— START DATA SHOWN —

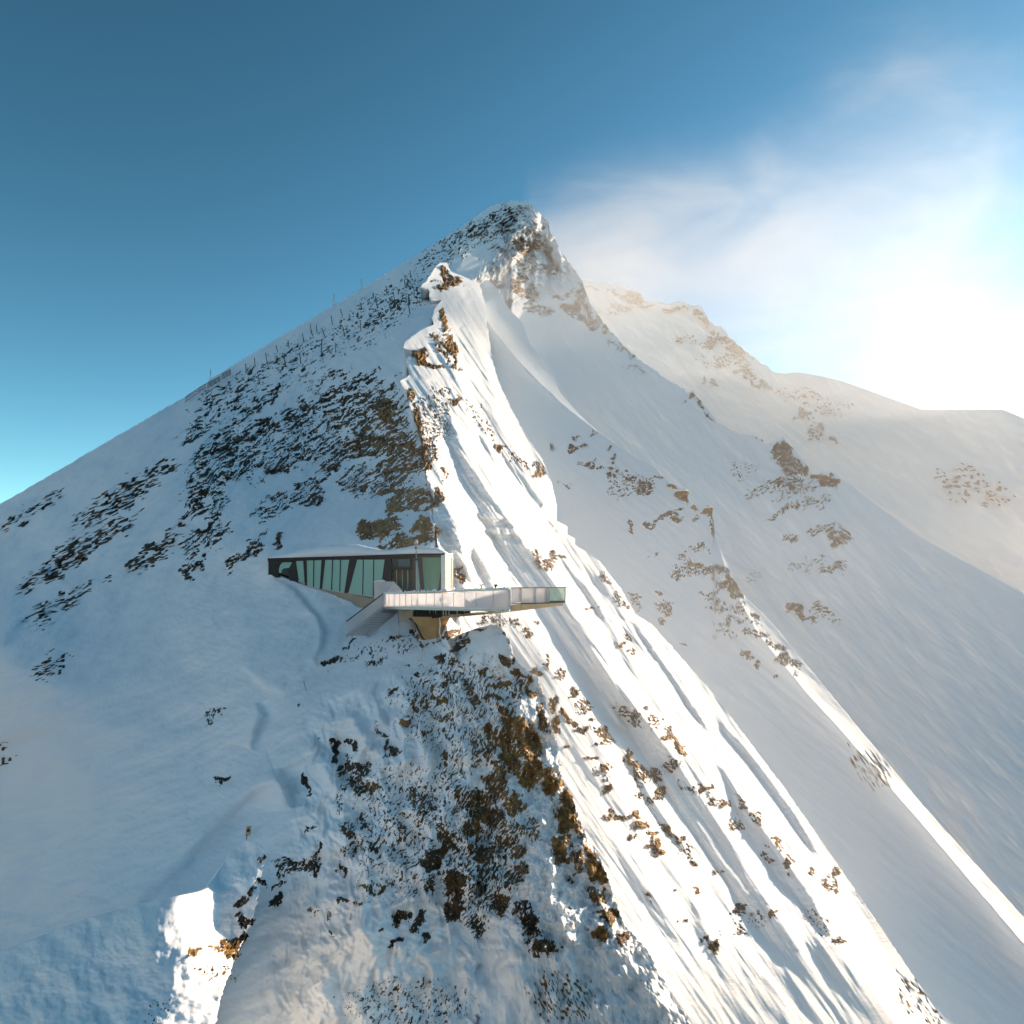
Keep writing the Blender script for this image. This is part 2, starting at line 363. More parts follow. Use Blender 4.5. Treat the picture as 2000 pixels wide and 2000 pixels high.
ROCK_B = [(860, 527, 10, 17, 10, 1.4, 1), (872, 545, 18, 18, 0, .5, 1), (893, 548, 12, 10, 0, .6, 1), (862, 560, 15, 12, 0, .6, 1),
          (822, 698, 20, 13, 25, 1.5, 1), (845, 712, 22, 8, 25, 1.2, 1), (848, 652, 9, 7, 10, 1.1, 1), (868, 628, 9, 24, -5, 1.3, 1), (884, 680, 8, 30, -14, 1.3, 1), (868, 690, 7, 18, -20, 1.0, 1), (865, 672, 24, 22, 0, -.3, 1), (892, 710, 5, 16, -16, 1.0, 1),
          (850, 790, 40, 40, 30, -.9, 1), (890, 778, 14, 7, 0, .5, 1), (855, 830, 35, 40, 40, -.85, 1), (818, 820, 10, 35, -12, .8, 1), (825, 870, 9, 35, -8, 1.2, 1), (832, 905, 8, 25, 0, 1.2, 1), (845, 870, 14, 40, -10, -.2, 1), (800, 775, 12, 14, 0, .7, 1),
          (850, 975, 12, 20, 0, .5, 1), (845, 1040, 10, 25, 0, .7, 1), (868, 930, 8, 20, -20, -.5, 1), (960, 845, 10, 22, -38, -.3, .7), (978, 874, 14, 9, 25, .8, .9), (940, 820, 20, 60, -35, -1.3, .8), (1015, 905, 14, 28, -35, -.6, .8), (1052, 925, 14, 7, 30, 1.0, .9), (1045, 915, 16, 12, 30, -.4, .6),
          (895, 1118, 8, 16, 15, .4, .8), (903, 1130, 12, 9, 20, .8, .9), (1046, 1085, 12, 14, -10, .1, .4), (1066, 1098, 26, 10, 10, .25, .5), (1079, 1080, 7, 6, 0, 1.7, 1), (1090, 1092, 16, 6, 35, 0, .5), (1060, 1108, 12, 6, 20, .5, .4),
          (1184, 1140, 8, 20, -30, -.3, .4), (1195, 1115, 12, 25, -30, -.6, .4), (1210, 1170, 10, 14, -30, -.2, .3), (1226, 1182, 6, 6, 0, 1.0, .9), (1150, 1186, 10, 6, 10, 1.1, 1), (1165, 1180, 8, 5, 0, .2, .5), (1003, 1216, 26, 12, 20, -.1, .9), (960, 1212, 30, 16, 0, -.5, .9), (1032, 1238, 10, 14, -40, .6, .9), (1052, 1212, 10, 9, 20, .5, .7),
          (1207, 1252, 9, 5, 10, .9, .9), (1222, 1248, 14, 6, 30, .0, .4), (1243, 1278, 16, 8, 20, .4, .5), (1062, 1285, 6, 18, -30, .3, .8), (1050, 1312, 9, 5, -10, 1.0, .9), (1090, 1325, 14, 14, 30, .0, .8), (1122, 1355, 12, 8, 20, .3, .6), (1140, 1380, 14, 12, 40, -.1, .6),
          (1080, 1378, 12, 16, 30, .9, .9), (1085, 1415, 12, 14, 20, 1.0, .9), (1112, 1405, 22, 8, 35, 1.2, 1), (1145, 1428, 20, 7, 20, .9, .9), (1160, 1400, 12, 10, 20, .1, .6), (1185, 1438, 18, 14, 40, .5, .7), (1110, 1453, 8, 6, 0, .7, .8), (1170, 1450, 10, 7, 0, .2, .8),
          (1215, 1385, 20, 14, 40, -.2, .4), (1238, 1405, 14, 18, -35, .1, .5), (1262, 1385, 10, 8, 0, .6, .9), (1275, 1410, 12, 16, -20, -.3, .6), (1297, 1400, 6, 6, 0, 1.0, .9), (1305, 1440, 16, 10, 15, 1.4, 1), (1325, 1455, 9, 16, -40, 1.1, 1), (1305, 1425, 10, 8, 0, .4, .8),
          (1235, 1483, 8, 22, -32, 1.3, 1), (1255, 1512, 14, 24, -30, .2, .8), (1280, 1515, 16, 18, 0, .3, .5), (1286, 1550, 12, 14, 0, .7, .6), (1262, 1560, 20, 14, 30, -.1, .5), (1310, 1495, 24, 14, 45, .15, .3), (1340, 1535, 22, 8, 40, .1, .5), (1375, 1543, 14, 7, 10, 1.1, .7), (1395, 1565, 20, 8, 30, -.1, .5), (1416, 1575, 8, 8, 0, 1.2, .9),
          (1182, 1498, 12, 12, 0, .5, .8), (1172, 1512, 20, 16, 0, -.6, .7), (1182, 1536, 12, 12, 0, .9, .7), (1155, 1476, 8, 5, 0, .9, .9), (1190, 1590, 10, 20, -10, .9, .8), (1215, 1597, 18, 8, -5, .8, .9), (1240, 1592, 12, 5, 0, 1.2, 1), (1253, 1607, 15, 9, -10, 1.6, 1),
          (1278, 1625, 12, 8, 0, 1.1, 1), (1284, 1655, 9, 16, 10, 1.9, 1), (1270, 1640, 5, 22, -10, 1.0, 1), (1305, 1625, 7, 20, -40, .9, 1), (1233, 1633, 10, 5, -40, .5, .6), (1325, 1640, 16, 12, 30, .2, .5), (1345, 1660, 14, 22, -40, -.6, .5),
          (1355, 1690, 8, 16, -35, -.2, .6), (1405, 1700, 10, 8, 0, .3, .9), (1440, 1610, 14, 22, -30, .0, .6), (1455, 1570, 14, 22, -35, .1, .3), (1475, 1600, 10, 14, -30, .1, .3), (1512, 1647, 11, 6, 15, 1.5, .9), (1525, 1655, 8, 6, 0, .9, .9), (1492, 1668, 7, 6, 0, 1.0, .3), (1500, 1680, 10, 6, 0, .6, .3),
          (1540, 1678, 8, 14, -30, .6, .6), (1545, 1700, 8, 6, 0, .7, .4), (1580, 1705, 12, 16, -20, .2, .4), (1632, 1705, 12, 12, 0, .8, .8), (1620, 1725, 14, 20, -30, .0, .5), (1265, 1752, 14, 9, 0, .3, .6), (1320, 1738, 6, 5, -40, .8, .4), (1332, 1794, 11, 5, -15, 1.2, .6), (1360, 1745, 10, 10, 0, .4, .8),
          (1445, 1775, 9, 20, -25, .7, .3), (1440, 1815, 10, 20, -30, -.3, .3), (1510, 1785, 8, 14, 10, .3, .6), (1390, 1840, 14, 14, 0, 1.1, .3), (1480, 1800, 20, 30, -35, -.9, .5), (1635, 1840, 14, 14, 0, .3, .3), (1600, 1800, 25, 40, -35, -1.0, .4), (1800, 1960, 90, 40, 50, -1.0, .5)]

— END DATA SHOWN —

WRITTEN EXERCISE:
Except for the pictures, give all the material above again verbatim.

RESPONSE:
Keep writing the Blender script for this image. This is part 2, starting at line 363. More parts follow. Use Blender 4.5. Treat the picture as 2000 pixels wide and 2000 pixels high.
ROCK_B = [(860, 527, 10, 17, 10, 1.4, 1), (872, 545, 18, 18, 0, .5, 1), (893, 548, 12, 10, 0, .6, 1), (862, 560, 15, 12, 0, .6, 1),
          (822, 698, 20, 13, 25, 1.5, 1), (845, 712, 22, 8, 25, 1.2, 1), (848, 652, 9, 7, 10, 1.1, 1), (868, 628, 9, 24, -5, 1.3, 1), (884, 680, 8, 30, -14, 1.3, 1), (868, 690, 7, 18, -20, 1.0, 1), (865, 672, 24, 22, 0, -.3, 1), (892, 710, 5, 16, -16, 1.0, 1),
          (850, 790, 40, 40, 30, -.9, 1), (890, 778, 14, 7, 0, .5, 1), (855, 830, 35, 40, 40, -.85, 1), (818, 820, 10, 35, -12, .8, 1), (825, 870, 9, 35, -8, 1.2, 1), (832, 905, 8, 25, 0, 1.2, 1), (845, 870, 14, 40, -10, -.2, 1), (800, 775, 12, 14, 0, .7, 1),
          (850, 975, 12, 20, 0, .5, 1), (845, 1040, 10, 25, 0, .7, 1), (868, 930, 8, 20, -20, -.5, 1), (960, 845, 10, 22, -38, -.3, .7), (978, 874, 14, 9, 25, .8, .9), (940, 820, 20, 60, -35, -1.3, .8), (1015, 905, 14, 28, -35, -.6, .8), (1052, 925, 14, 7, 30, 1.0, .9), (1045, 915, 16, 12, 30, -.4, .6),
          (895, 1118, 8, 16, 15, .4, .8), (903, 1130, 12, 9, 20, .8, .9), (1046, 1085, 12, 14, -10, .1, .4), (1066, 1098, 26, 10, 10, .25, .5), (1079, 1080, 7, 6, 0, 1.7, 1), (1090, 1092, 16, 6, 35, 0, .5), (1060, 1108, 12, 6, 20, .5, .4),
          (1184, 1140, 8, 20, -30, -.3, .4), (1195, 1115, 12, 25, -30, -.6, .4), (1210, 1170, 10, 14, -30, -.2, .3), (1226, 1182, 6, 6, 0, 1.0, .9), (1150, 1186, 10, 6, 10, 1.1, 1), (1165, 1180, 8, 5, 0, .2, .5), (1003, 1216, 26, 12, 20, -.1, .9), (960, 1212, 30, 16, 0, -.5, .9), (1032, 1238, 10, 14, -40, .6, .9), (1052, 1212, 10, 9, 20, .5, .7),
          (1207, 1252, 9, 5, 10, .9, .9), (1222, 1248, 14, 6, 30, .0, .4), (1243, 1278, 16, 8, 20, .4, .5), (1062, 1285, 6, 18, -30, .3, .8), (1050, 1312, 9, 5, -10, 1.0, .9), (1090, 1325, 14, 14, 30, .0, .8), (1122, 1355, 12, 8, 20, .3, .6), (1140, 1380, 14, 12, 40, -.1, .6),
          (1080, 1378, 12, 16, 30, .9, .9), (1085, 1415, 12, 14, 20, 1.0, .9), (1112, 1405, 22, 8, 35, 1.2, 1), (1145, 1428, 20, 7, 20, .9, .9), (1160, 1400, 12, 10, 20, .1, .6), (1185, 1438, 18, 14, 40, .5, .7), (1110, 1453, 8, 6, 0, .7, .8), (1170, 1450, 10, 7, 0, .2, .8),
          (1215, 1385, 20, 14, 40, -.2, .4), (1238, 1405, 14, 18, -35, .1, .5), (1262, 1385, 10, 8, 0, .6, .9), (1275, 1410, 12, 16, -20, -.3, .6), (1297, 1400, 6, 6, 0, 1.0, .9), (1305, 1440, 16, 10, 15, 1.4, 1), (1325, 1455, 9, 16, -40, 1.1, 1), (1305, 1425, 10, 8, 0, .4, .8),
          (1235, 1483, 8, 22, -32, 1.3, 1), (1255, 1512, 14, 24, -30, .2, .8), (1280, 1515, 16, 18, 0, .3, .5), (1286, 1550, 12, 14, 0, .7, .6), (1262, 1560, 20, 14, 30, -.1, .5), (1310, 1495, 24, 14, 45, .15, .3), (1340, 1535, 22, 8, 40, .1, .5), (1375, 1543, 14, 7, 10, 1.1, .7), (1395, 1565, 20, 8, 30, -.1, .5), (1416, 1575, 8, 8, 0, 1.2, .9),
          (1182, 1498, 12, 12, 0, .5, .8), (1172, 1512, 20, 16, 0, -.6, .7), (1182, 1536, 12, 12, 0, .9, .7), (1155, 1476, 8, 5, 0, .9, .9), (1190, 1590, 10, 20, -10, .9, .8), (1215, 1597, 18, 8, -5, .8, .9), (1240, 1592, 12, 5, 0, 1.2, 1), (1253, 1607, 15, 9, -10, 1.6, 1),
          (1278, 1625, 12, 8, 0, 1.1, 1), (1284, 1655, 9, 16, 10, 1.9, 1), (1270, 1640, 5, 22, -10, 1.0, 1), (1305, 1625, 7, 20, -40, .9, 1), (1233, 1633, 10, 5, -40, .5, .6), (1325, 1640, 16, 12, 30, .2, .5), (1345, 1660, 14, 22, -40, -.6, .5),
          (1355, 1690, 8, 16, -35, -.2, .6), (1405, 1700, 10, 8, 0, .3, .9), (1440, 1610, 14, 22, -30, .0, .6), (1455, 1570, 14, 22, -35, .1, .3), (1475, 1600, 10, 14, -30, .1, .3), (1512, 1647, 11, 6, 15, 1.5, .9), (1525, 1655, 8, 6, 0, .9, .9), (1492, 1668, 7, 6, 0, 1.0, .3), (1500, 1680, 10, 6, 0, .6, .3),
          (1540, 1678, 8, 14, -30, .6, .6), (1545, 1700, 8, 6, 0, .7, .4), (1580, 1705, 12, 16, -20, .2, .4), (1632, 1705, 12, 12, 0, .8, .8), (1620, 1725, 14, 20, -30, .0, .5), (1265, 1752, 14, 9, 0, .3, .6), (1320, 1738, 6, 5, -40, .8, .4), (1332, 1794, 11, 5, -15, 1.2, .6), (1360, 1745, 10, 10, 0, .4, .8),
          (1445, 1775, 9, 20, -25, .7, .3), (1440, 1815, 10, 20, -30, -.3, .3), (1510, 1785, 8, 14, 10, .3, .6), (1390, 1840, 14, 14, 0, 1.1, .3), (1480, 1800, 20, 30, -35, -.9, .5), (1635, 1840, 14, 14, 0, .3, .3), (1600, 1800, 25, 40, -35, -1.0, .4), (1800, 1960, 90, 40, 50, -1.0, .5)]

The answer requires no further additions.